Start of Input

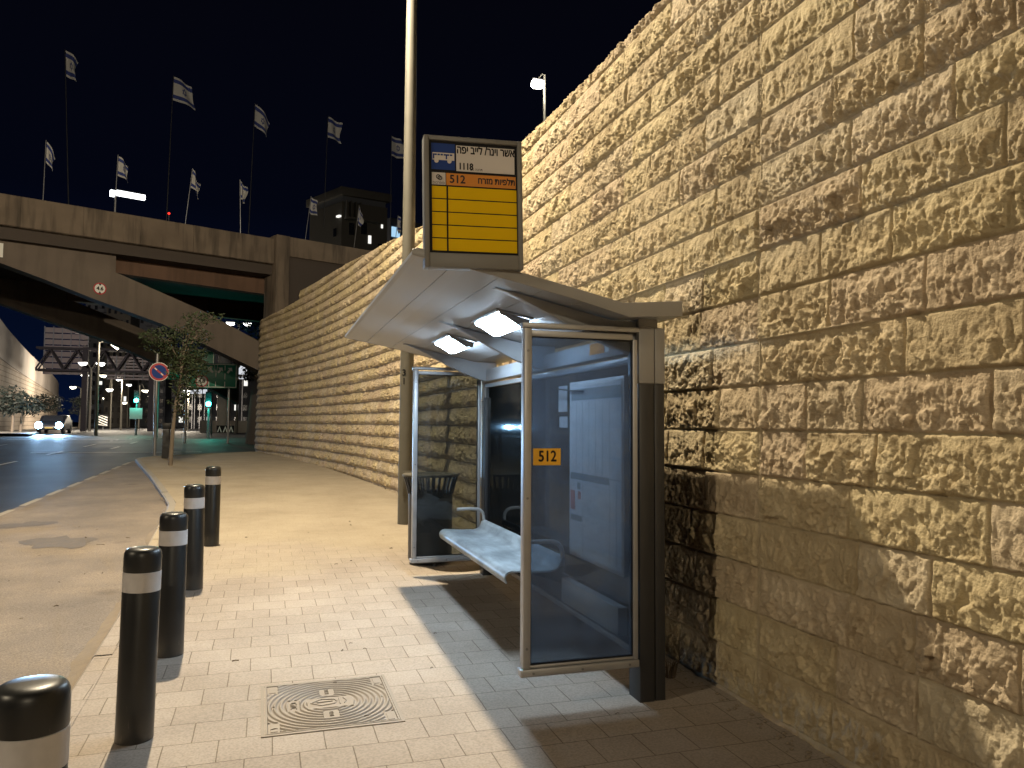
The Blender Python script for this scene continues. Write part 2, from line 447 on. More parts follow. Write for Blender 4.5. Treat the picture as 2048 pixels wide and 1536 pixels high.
# ---- lighter dusty asphalt of the bus bay, between kerb and lane line
def bay_material():
    m, t, b, out = new_mat('dusty_asphalt')
    geo = t.nodes.new('ShaderNodeNewGeometry')
    n1 = t.nodes.new('ShaderNodeTexNoise'); n1.inputs['Scale'].default_value = 0.9; n1.inputs['Detail'].default_value = 9; n1.inputs['Roughness'].default_value = 0.62
    n2 = t.nodes.new('ShaderNodeTexNoise'); n2.inputs['Scale'].default_value = 75; n2.inputs['Detail'].default_value = 6; n2.inputs['Roughness'].default_value = 0.75
    sp = t.nodes.new('ShaderNodeTexVoronoi'); sp.inputs['Scale'].default_value = 1.1; sp.inputs['Randomness'].default_value = 1
    for n in (n1, n2, sp): t.links.new(geo.outputs['Position'], n.inputs['Vector'])
    r = t.nodes.new('ShaderNodeValToRGB')
    r.color_ramp.elements[0].position = 0.30; r.color_ramp.elements[0].color = (0.145, 0.122, 0.104, 1)
    r.color_ramp.elements[1].position = 0.72; r.color_ramp.elements[1].color = (0.265, 0.22, 0.178, 1)
    t.links.new(n1.outputs['Fac'], r.inputs[0])
    r2 = t.nodes.new('ShaderNodeValToRGB')
    r2.color_ramp.elements[0].position = 0.36; r2.color_ramp.elements[0].color = (0.40, 0.39, 0.38, 1)
    r2.color_ramp.elements[1].position = 0.62; r2.color_ramp.elements[1].color = (1.30, 1.30, 1.30, 1)
    t.links.new(n2.outputs['Fac'], r2.inputs[0])
    mix = t.nodes.new('ShaderNodeMix'); mix.data_type = 'RGBA'; mix.blend_type = 'MULTIPLY'; mix.inputs[0].default_value = 0.8
    t.links.new(r.outputs[0], mix.inputs[6]); t.links.new(r2.outputs[0], mix.inputs[7])
    # oil and tar stains
    rs = t.nodes.new('ShaderNodeValToRGB')
    rs.color_ramp.elements[0].position = 0.06; rs.color_ramp.elements[0].color = (0.55, 0.53, 0.52, 1)
    rs.color_ramp.elements[1].position = 0.20; rs.color_ramp.elements[1].color = (1, 1, 1, 1)
    t.links.new(sp.outputs['Distance'], rs.inputs[0])
    m3 = t.nodes.new('ShaderNodeMix'); m3.data_type = 'RGBA'; m3.blend_type = 'MULTIPLY'; m3.inputs[0].default_value = 0.8
    t.links.new(mix.outputs[2], m3.inputs[6]); t.links.new(rs.outputs[0], m3.inputs[7])
    t.links.new(m3.outputs[2], b.inputs['Base Color'])
    b.inputs['Roughness'].default_value = 0.82
    bp = t.nodes.new('ShaderNodeBump'); bp.inputs['Strength'].default_value = 0.5; bp.inputs['Distance'].default_value = 0.006
    t.links.new(n2.outputs['Fac'], bp.inputs['Height']); t.links.new(bp.outputs[0], b.inputs['Normal'])
    return m
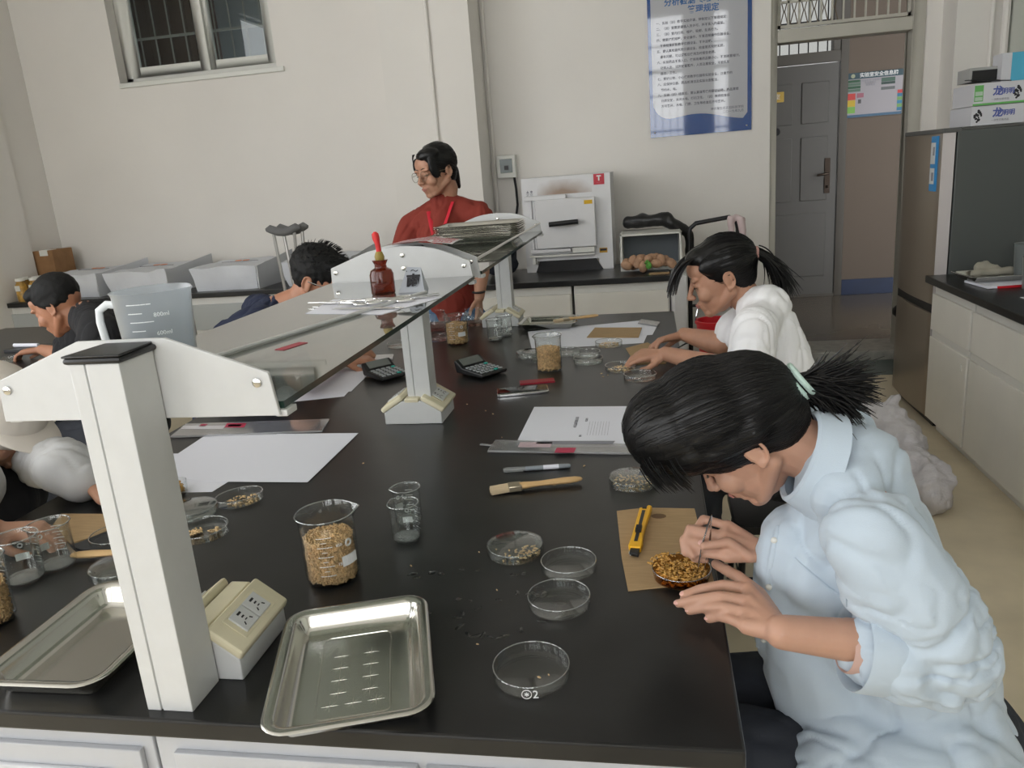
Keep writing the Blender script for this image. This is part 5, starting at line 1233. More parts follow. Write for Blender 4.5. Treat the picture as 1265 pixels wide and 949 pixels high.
def hand_auto(mb, W_, d, n, side, curl=.5, s=1.0, flip=1):
    """d towards the fingers, n out of the back of the hand, side=+1 thumb on +(d x n)"""
    W_ = Vector(W_); d = Vector(d).normalized(); n = Vector(n); n = (n - d * n.dot(d)).normalized(); t = d.cross(n) * side
    F_ = []
    for i, (off, L0, l) in enumerate(((.026, .088, .070), (.008, .092, .078), (-.010, .088, .072), (-.027, .080, .056))):
        p = W_ + d * L0 * s + t * off * s + n * .004; pts = [p]; a = curl * .6; q = p
        for seg in (.46, .30, .24):
            q = q + (d * math.cos(a) - n * math.sin(a)) * l * seg * s; pts.append(q); a += curl
        F_.append(pts)
    th = [W_ + d * .035 * s + t * .034 * s - n * .012, W_ + d * .062 * s + t * .042 * s - n * .022, W_ + d * .088 * s + t * .032 * s - n * .03]
    hand_pts(mb, W_, F_, th, rs=s)
def limb(mb, pts, rs):
    for i in range(len(pts) - 1): mb.cap(pts[i], pts[i + 1], rs[i], rs[i + 1], 16)
def folds(seed, amp, sc=9, st=(1, 1, .35), a2=.0):
    S = Vector(st); o_ = Vector((seed, seed * 2, 0))
    def f(c, n):
        q = Vector((c.x * S.x, c.y * S.y, c.z * S.z)) * sc + o_
        q += Vector((noise.noise(q * .6), noise.noise(q * .6 + Vector((5, 1, 1))), 0)) * 1.1
        a_ = noise.noise(q); b_ = noise.noise(q * 1.9 + Vector((1, 7, 3)))
        return amp * (1.1 * a_ - 1.0 * math.exp(-(a_ / .10) ** 2) - .55 * math.exp(-(b_ / .09) ** 2) + .5) + a2 * noise.noise(c * 60)
    return f
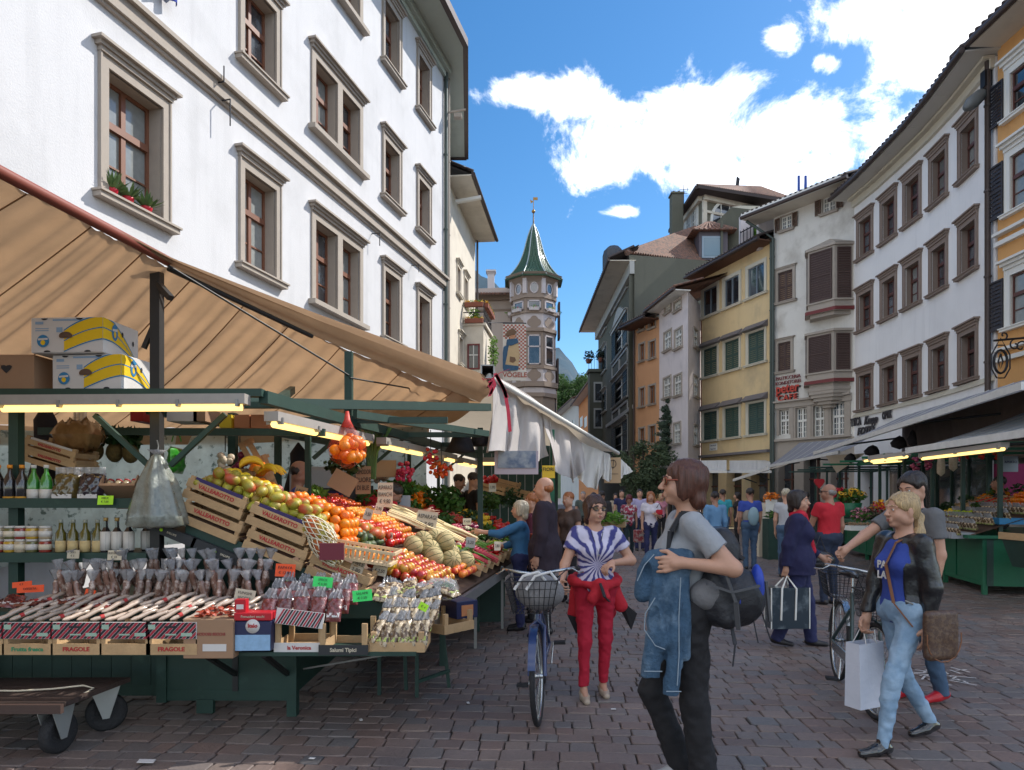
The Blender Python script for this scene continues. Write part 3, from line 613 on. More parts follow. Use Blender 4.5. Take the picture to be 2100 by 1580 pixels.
rel(fC.box(MB(),-3,fC.L,ZA(615,41),ZA(602,41),-.1,.3).build('cornice',TAUPE,TU));rel(fC.box(MB(),-3,fC.L,ZA(636,41),ZA(632,41),-.1,.06).build('cornice',TAUPE,TU))
mb=MB();x0,x1=XA(985,41)-2,XA(1066,41);mb.add([(x0,40.4,ZA(604,40.4)),(x1+.5,40.4,ZA(604,40.4)),(x1-.6,42.4,ZA(588,41)),(x0,42.4,ZA(588,41))],[(0,1,2,3)])
for i in range(26):x=x0+i*(x1-x0)/25;mb.tube([(x,40.35,ZA(603,40.4)),(x-.3*(i/25),42.4,ZA(587,41))],.075,6)
rel(mb.build('roof',TILE,TU))
mb=MB();c=P(1007,585,43);mb.box(c,(.42,.42,1.5));mb.box(c+Vector((0,0,.82)),(.62,.62,.12));mb.box(c+Vector((0,0,.68)),(.5,.5,.06));rel(mb.build('chimney',LAV,TU))
rel(MB().box(P(1146,660,41.6),(.12,.8,2.2)).build('shutter',BRSHUT,TU));rel(MB().box(P(1143,765,41.6),(.12,.8,1.6)).build('shutter',BRSHUT,TU))
fC2=Fac((XA(1136,41),41),(XA(1142,60),60));mb=MB();fC2.wall(mb,0,fC2.L,0,ZA(660,41));rel(mb.build('side_wall',TAUPE,TU))
mb=MB();mb.b2((XA(1062,41),40.8,0),(XA(1134,41),42,ZA(800,41)));rel(mb.build('ground_floor',PINKP,TU))
t=thing('painted_banner','tall painted banner of a cook in a blue coat, hung before the turret house','sign',(0,0,0))
BY=33.0;p0,p1=P(1031,764,BY),P(1079,664,BY);cv=MB();cv.b2((p0.x,BY-.02,p0.z),(p1.x,BY+.02,p1.z));BW=mat('banner_white',(.62,.58,.52),.7,var=.1,vs=3);ban=cv.build('canvas',BW,t)
def bp(x,y):return(P(x,y,BY).x,P(x,y,BY).z)
def flat(name,pts,m,dy,th=.012):b=MB();b.prism([bp(*q)for q in pts],th,M=Matrix.Translation((0,BY-.02-dy,0)));return b.build(name,m,t)
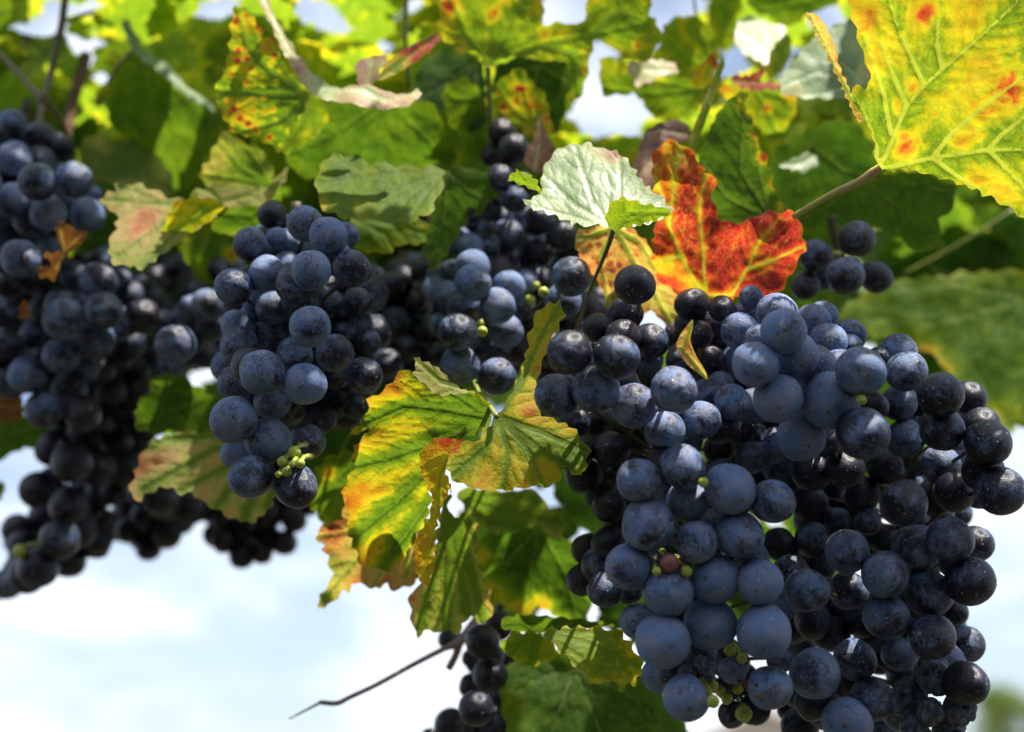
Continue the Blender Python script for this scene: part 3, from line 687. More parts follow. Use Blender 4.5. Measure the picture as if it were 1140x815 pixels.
# 4 orange-brown curled leaf under the pale one
leaf(lit=1, label='orange brown curled leaf hanging under the pale green leaf, with a salmon pointed tip',
     pieces=[dict(b=(684,254), D=.468, g=(.25,.45), tooth=2.4, lam=14, step=3.2, wave=12, quilt=3, vw=1.2, gapw=10, h=(.56,.10,.12), hn=.12, mat='pale', spot=.6,
           o=[(638,263),(647,255),(665,252),(684,252),(703,254),(722,270),(729,292),(737,313),(756,324),(760,345),(756,376),(758,398),(748,385),(740,360),(727,345),(716,350),(709,330),(693,325),(684,330),(677,345),(671,322),(655,299),(642,280)],
           v=[[(684,254),(668,285),(677,340)],[(684,254),(705,290),(725,320),(752,370)],[(684,254),(660,262),(640,266)],[(684,254),(712,270),(730,300)]],
           patches=[(725,330,26,-.06),(745,350,18,-.08),(700,300,18,.05),(655,275,14,.02)]),
      dict(name='curled_lobe', b=(760,400), D=.404, g=(.3,.3), tooth=0, step=2.4, wave=3, h=(.66,.04,.03), hn=.05, mat='pale', spot=.5, label='pointed salmon pink curled tip',
           o=[(772,354),(765,362),(757,373),(752,384),(757,394),(764,405),(775,414),(789,425),(785,412),(776,398),(771,388),(768,377),(771,366)], v=[[(771,357),(761,390),(788,423)]])])

# 5 folded leaf, centre foreground
leaf(lit=1, label='large folded green and orange leaf with a bright yellow lower lobe, below the middle bunch',
     pieces=[dict(b=(553,464), D=.430, g=(.05,-.5), q=(.16,.05,0), tooth=3.0, lam=15, step=3.0, wave=7, quilt=2.6, vw=1.4, gapw=14, h=(.38,.24,.05), hn=.10, mat='autumn',
           bumps=[(600,470,30,60,-8)],
           o=[(626,335),(625,349),(629,351),(617,372),(608,393),(599,416),(597,434),(600,461),(618,468),(638,476),(650,492),(656,504),(652,521),(648,530),(640,526),(631,521),(625,524),(620,539),(603,542),(590,540),(581,543),(572,545),(562,549),(552,542),(540,549),(531,542),(518,540),(507,536),(498,524),(491,509),(492,497),(510,494),(531,491),(543,476),(555,461),(567,443),(578,420),(585,395),(590,372),(596,350),(608,338)],
           v=[[(553,464),(578,430),(596,390),(612,355),(625,337)],[(553,464),(540,500),(505,530)],[(553,464),(565,500),(560,547)],[(553,464),(585,495),(605,540)],[(553,464),(600,480),(655,505)],[(553,464),(600,500),(632,521)]],
           patches=[(607,360,10,.14),(604,385,12,.12),(598,410,9,.15),(585,450,16,.10),(588,468,12,.16),(545,532,14,.02),(606,520,12,.18),(500,497,10,.20),(640,505,20,-.16),(590,540,14,-.02),(575,478,10,-.1),(560,520,30,.04)]),
      dict(name='side_lobe', dim=1, b=(550,466), D=.436, g=(-.30,.22), q=(.06,.10,0), tooth=3.2, lam=15, step=3.4, wave=8, quilt=3.4, vw=1.1, gapw=14, h=(.21,.52,.03), hn=.09, mat='autumn', label='large drooping side lobe, green veined with orange between',
           bumps=[(440,540,60,60,-6)],
           o=[(550,466),(546,449),(531,437),(507,433),(485,428),(465,422),(458,411),(447,414),(438,422),(430,433),(412,443),(409,455),(403,470),(386,484),(400,482),(412,479),(415,473),(404,487),(397,494),(389,509),(397,521),(386,533),(382,552),(389,569),(386,592),(397,613),(400,631),(423,634),(443,633),(447,619),(459,610),(462,598),(477,574),(480,551),(474,530),(480,505),(516,489),(531,480)],
           v=[[(550,466),(500,455),(450,450),(405,470)],[(550,466),(490,490),(430,510),(388,520)],[(550,466),(500,500),(440,560),(392,600)],[(550,466),(510,510),(470,570),(425,632)],[(550,466),(510,440),(462,416)]],
           patches=[(520,450,26,-.10),(505,480,26,-.10),(450,600,20,-.08),(445,430,16,.08),(420,500,18,.06),(430,540,22,.05)]),
      dict(name='curled_lobe', b=(500,432), D=.428, g=(.2,-.5), tooth=1.6, lam=9, step=2.6, wave=5, h=(.42,.05,.04), hn=.05, mat='pale', label='pale curled over margin',
           o=[(459,396),(474,403),(486,409),(495,416),(505,428),(515,434),(531,436),(515,438),(495,440),(483,439),(474,428),(466,423),(459,416),(464,408)], v=[[(530,436),(490,425),(460,398)]]),
      dict(name='curled_lobe', b=(489,530), D=.418, g=(.5,.1), tooth=1.8, lam=9, step=2.6, wave=6, h=(.60,.04,.06), hn=.10, mat='autumn', label='orange curled margin with a red upper corner',
           o=[(468,503),(482,489),(495,487),(506,489),(516,489),(511,495),(502,500),(500,512),(495,522),(499,533),(503,541),(495,556),(489,572),(484,595),(484,628),(478,651),(468,649),(461,630),(462,601),(471,588),(479,575),(481,551),(474,538),(468,524)],
           v=[[(506,490),(490,530),(488,570),(474,640)]], patches=[(502,493,14,.22),(478,500,8,.08),(475,600,20,.05)])],
     petiole=[(553,464,.426,3),(545,452,.436,2.6),(535,440,.452,2.6),(528,425,.475,2.6)])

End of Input

What to work on: Take every line from the data that contains the word "this".

Task result:
The Blender Python script for this scene continues. Write part 2, from line 447 on. More parts follow. Write for Blender 4.5. Treat the picture as 2048 pixels wide and 1536 pixels high.
Keep writing the Blender script for this image. This is part 5, starting at line 1233. More parts follow. Write for Blender 4.5. Treat the picture as 1265 pixels wide and 949 pixels high.
The Blender Python script for this scene continues. Write part 3, from line 613 on. More parts follow. Use Blender 4.5. Take the picture to be 2100 by 1580 pixels.
Continue the Blender Python script for this scene: part 3, from line 687. More parts follow. Use Blender 4.5. Measure the picture as if it were 1140x815 pixels.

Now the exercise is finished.